Ao explicar ao leitor o mais espetacular conclave da história, Ambrogio Piazzoni permite entender a importância do direito eleitoral desenvolvido ao longo dos séculos - desde o primeiro decreto a esse respeito emanado por Nicolau II, In nomine Domini, de 13 de abril de 1059, até o Universi dominici gregis de João Paulo II, de 22 de fevereiro de 1996.
Eis os grandes passos dados nesse caminho: primeiramente, foi estabelecido que só os cardeais bispos escolhem o novo pontífice; em seguida, os outros cardeais se associam e por fim aderem o clero e o povo romano. Depois, em seu decreto Licet de evitanda discordia do Concílio Lateranense III, Alexandre III, em 1179, prescreve a necessidade de uma maioria de dois terços dos votos para a validade da eleição. Da formulação desse decreto resulta claramente que a preocupação com a humanidade dos eleitores e a unidade da Igreja motivou a introdução do princípio da maioria de dois terços. De fato, justamente nas últimas décadas anteriores à eleição de Alexandre se haviam verificado cismas devidos a eleições ambíguas, e o último caso foi o do próprio Alexandre III.

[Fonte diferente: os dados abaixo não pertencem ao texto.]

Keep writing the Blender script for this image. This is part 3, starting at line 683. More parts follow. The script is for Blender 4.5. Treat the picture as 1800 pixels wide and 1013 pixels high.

É interessante observar que o cisma do Ocidente, a mais longa e perigosa crise constitucional da Igreja, a que acenei acima, estourou no ano seguinte àquele durante o qual se verificou o único caso em que um papa - ou seja, Gregório XI, em 1377 - tirou aquela regra, substituindo-a apenas pela exigência da maioria absoluta.
Outra novidade foi introduzida por Pio XII, que estabeleceu a necessidade de dois terços mais um voto para excluir o caso de que um dos cardeais pudesse ser eleito com seu próprio voto, sempre conservando assim o princípio dos dois terços. Mais recentemente, o atual Sumo Pontífice decidiu que depois de certo número de votações inúteis, o Colégio Cardinalício pode decidir contentar-se com a maioria absoluta.
Mas, falando do direito vigente, já ultrapassamos a soleira do passado para o futuro. Resta, portanto, agradecer ao autor e congratulá-lo por uma obra de mérito, instrutiva e interessante que, de resto, mereceria ser impressa em papel melhor.